Stabilization is not storage so this 2,700 MW number tells us nothing about how batteries might supply a low wind heat wave. However, as a rule of thumb the MWh of battery storage capacity is typically from two to four times the MW of discharge capacity.

So the VCEA batteries might provide from 5,400 to 10,800 MWh of power storage. But we need 2,000,000 MWh to weather our heat wave. This makes the VCEA numbers so small as to be nonexistent. Clearly the Virginia Legislature did not know about this enormous storage requirement.

Also, batteries are sometimes listed by MW in order to make them look like generators, which in fact come in MW. This is a deceptive practice. A 100 MW generator running constantly for 7 days produces 16,800 MWh of juice. A 100 MW battery only produces as much as it holds, typically 200 to 400 MWh. Thus making the battery sound like the generator is extremely misleading. Perhaps the Virginia Legislature was misled.

As for the THREE TRILLION DOLLARS cost estimate, that might come down if grid scale batteries get cheaper. After all, electric vehicle batteries have come down in cost quite a bit. This is due to a combination of innovation, standardization and mass production.

But there are also big reasons why this staggering cost might actually be very low. Here are several looming drivers of higher cost:

1. Our estimate is based on average power usage, but these heat waves create peak power usage, which can easily be 30% greater or more. So we might need 30% or so more batteries.

2. There is also the goal of converting all cars and trucks to electric power.

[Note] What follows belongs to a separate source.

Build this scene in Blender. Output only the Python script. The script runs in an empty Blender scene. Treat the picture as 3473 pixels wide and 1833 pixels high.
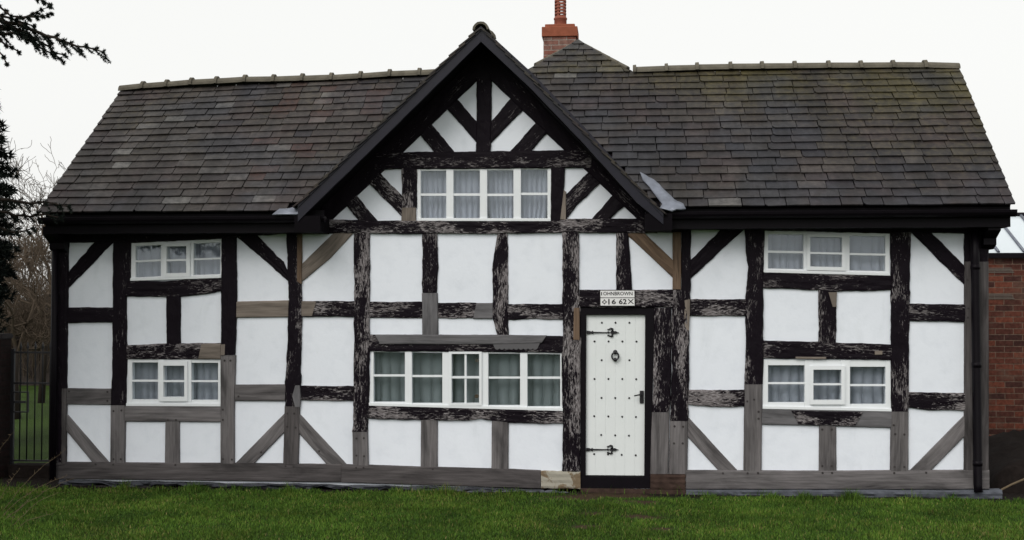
import bpy, bmesh, math, random
import numpy as np
from math import radians, sin, cos, pi, hypot
from mathutils import Vector, Matrix, noise
from mathutils.geometry import tessellate_polygon

random.seed(7)
rng = np.random.default_rng(7)
R = random.random
def U(a, b): return a + (b - a) * R()
scene = bpy.context.scene
COL = scene.collection

# ------------------------------------------------------------------ camera
FPX, CX, CY = 4247.0, 1736.5, 916.5
YAW, PIT = radians(5.0), radians(1.86)
CAM = Vector((0, -12.6, 1.8))
cd = bpy.data.cameras.new('camera'); camo = bpy.data.objects.new('camera', cd); COL.objects.link(camo)
cd.sensor_width = 36; cd.lens = 36 * FPX / 3473; cd.clip_end = 3000
camo.location = CAM; camo.rotation_euler = (radians(90) + PIT, 0, YAW)
scene.camera = camo
FW = Vector((-sin(YAW) * cos(PIT), cos(YAW) * cos(PIT), sin(PIT)))
RT = Vector((cos(YAW), sin(YAW), 0)); UP = RT.cross(FW)
def P(p, Y=0.0):
    """measured point of the photograph (3473 px wide) -> world point on the vertical plane at depth Y"""
    v = FW + RT * ((p[0] - CX) / FPX) - UP * ((p[1] - CY) / FPX)
    return CAM + v * ((Y - CAM.y) / v.y)
def tile(x0, y0):
    return lambda x, y: (x0 + x / 2.4283, y0 + y / 2.4283)
TL, BL, TM, BM, TR, BR, G = tile(200, 740), tile(200, 1180), tile(1200, 740), tile(1200, 1180), tile(2240, 740), tile(2240, 1180), tile(1100, 240)
def D(x, y): return (x / .74172, y / .74172)

# ------------------------------------------------------------------ object helpers
def tag(o, label=None, cat=None, group=None, kind=None):
    if label: o['label'] = label
    if cat: o['category'] = cat
    if group: o['group'] = group
    if kind: o['kind'] = kind
    return o
def empty(name, loc, label, cat, group=None):
    o = bpy.data.objects.new(name, None); COL.objects.link(o); o.location = loc; o.empty_display_size = .2
    bpy.context.view_layer.update()
    return tag(o, label, cat, group)
def attach(o, parent):
    if parent is not None:
        o.parent = parent
        # all meshes are built in world coordinates
        w = Matrix.Identity(4); p = parent
        while p is not None:
            w = Matrix.Translation(p.location) @ w if p.parent is None else Matrix.Translation(p.location) @ w
            p = p.parent
        o.location = w.inverted().translation
def link(name, me, mats, parent=None, smooth=False):
    o = bpy.data.objects.new(name, me); COL.objects.link(o)
    for m in (mats if isinstance(mats, (list, tuple)) else [mats]): me.materials.append(m)
    if smooth:
        for p in me.polygons: p.use_smooth = True
    if parent is not None: attach(o, parent)
    return o
def fin(name, bm, mats, parent=None, smooth=False, recalc=True):
    if recalc: bmesh.ops.recalc_face_normals(bm, faces=bm.faces)
    me = bpy.data.meshes.new(name); bm.to_mesh(me); bm.free()
    return link(name, me, mats, parent, smooth)
def hexa(bm, a, b, mi=0):
    """solid between two matching polygons a (front) and b (back)"""
    va = [bm.verts.new(p) for p in a]; vb = [bm.verts.new(p) for p in b]; n = len(a); fs = []
    fs.append(bm.faces.new(va)); fs.append(bm.faces.new(vb[::-1]))
    for i in range(n): fs.append(bm.faces.new((va[i], vb[i], vb[(i + 1) % n], va[(i + 1) % n])))
    for f in fs: f.material_index = mi
def plate(bm, pts, y0, y1, mi=0):
    """polygon measured on the facade, given thickness from y0 to y1"""
    w = [P(p) for p in pts]
    hexa(bm, [Vector((q.x, y0, q.z)) for q in w], [Vector((q.x, y1, q.z)) for q in w], mi)
def box(bm, lo, hi, mi=0):
    (x0, y0, z0), (x1, y1, z1) = lo, hi
    hexa(bm, [Vector(v) for v in ((x0, y0, z0), (x1, y0, z0), (x1, y0, z1), (x0, y0, z1))],
         [Vector(v) for v in ((x0, y1, z0), (x1, y1, z0), (x1, y1, z1), (x0, y1, z1))], mi)
def tube(bm, pts, rad, sides=6, mi=0, cap=True):
    pts = [Vector(p) for p in pts]; n = len(pts)
    if not isinstance(rad, (list, tuple)): rad = [rad] * n
    rings = []; ref = Vector((0.31, 0.2, 0.93))
    for i in range(n):
        t = (pts[min(i + 1, n - 1)] - pts[max(i - 1, 0)])
        if t.length < 1e-9: t = Vector((0, 0, 1))
        t.normalize()
        a = t.cross(ref)
        if a.length < 1e-3: a = t.cross(Vector((1, 0, 0)))
        a.normalize(); b = t.cross(a)
        rings.append([bm.verts.new(pts[i] + (a * cos(2 * pi * k / sides) + b * sin(2 * pi * k / sides)) * rad[i]) for k in range(sides)])
    for i in range(n - 1):
        for k in range(sides):
            f = bm.faces.new((rings[i][k], rings[i][(k + 1) % sides], rings[i + 1][(k + 1) % sides], rings[i + 1][k])); f.material_index = mi; f.smooth = True
    if cap:
        bm.faces.new(rings[0][::-1]).material_index = mi; bm.faces.new(rings[-1]).material_index = mi
def lathe(bm, c, prof, sides=20, mi=0):
    rings = [[bm.verts.new((c[0] + r * cos(2 * pi * k / sides), c[1] + r * sin(2 * pi * k / sides), z)) for k in range(sides)] for r, z in prof]
    for i in range(len(rings) - 1):
        for k in range(sides):
            f = bm.faces.new((rings[i][k], rings[i][(k + 1) % sides], rings[i + 1][(k + 1) % sides], rings[i + 1][k])); f.smooth = True; f.material_index = mi
def ball(bm, c, r, sc=(1, 1, 1), seg=10):
    m = Matrix.Translation(c) @ Matrix.Diagonal((r * sc[0], r * sc[1], r * sc[2], 1))
    res = bmesh.ops.create_uvsphere(bm, u_segments=seg, v_segments=max(6, seg // 2 + 2), radius=1, matrix=m)
    for v in res['verts']:
        for f in v.link_faces: f.smooth = True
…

Nationally the energy content of all the gasoline and diesel we use is much greater than the electricity we use. Thus switching to electric vehicles might require more than double the present electric power output. So we might need 100% or so more batteries.

3. In the same way there is the goal of switching all house, building and water heating from natural gas and fuel oil to electric power. This too would greatly increase the need for power, and so also for batteries.

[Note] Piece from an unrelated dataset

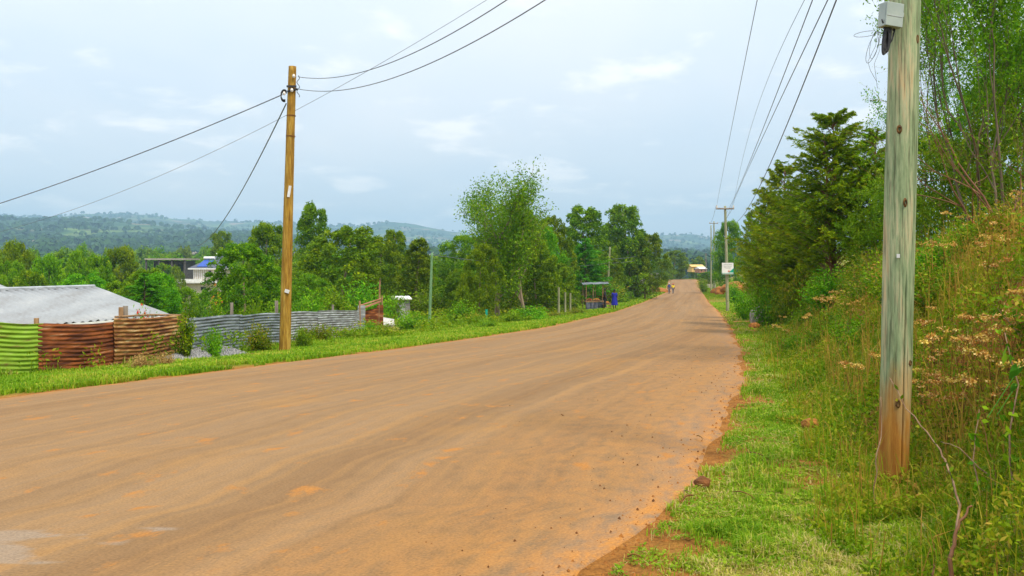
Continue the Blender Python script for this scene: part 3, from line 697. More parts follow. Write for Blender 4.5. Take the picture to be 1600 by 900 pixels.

Taking all these power increases together we might need three times as much storage, or 6,000,000 MWh. In that case the cost decreases start from NINE TRILLION DOLLARS, not three trillion.

But there is even more, because once in a while these low wind heat waves last a lot longer than a week, perhaps even two weeks or more. They too have to be supplied and this would by itself double the required storage.

Solar power is not considered here but it too has large scale supply problems. To begin with it produces no power most of every day. Add to that a multi-day snowstorm dumping several paralyzing feet of covering snow with frigid temperatures and the storage numbers will again be enormous.

All of this is, as I said, back of the envelope stuff. What is clearly needed is careful modeling and realistic cost estimating. The one VCEA cost estimate I know of is $84 billion. The reality is likely between ten and a hundred times greater, or one to two orders of magnitude. That is between $800 billion and $8 trillion.

Of course these estimated costs are impossibly large, but that is the reality of the Virginia Clean Economy Act. It would destroy the Virginia economy. Clearly VCEA should be repealed.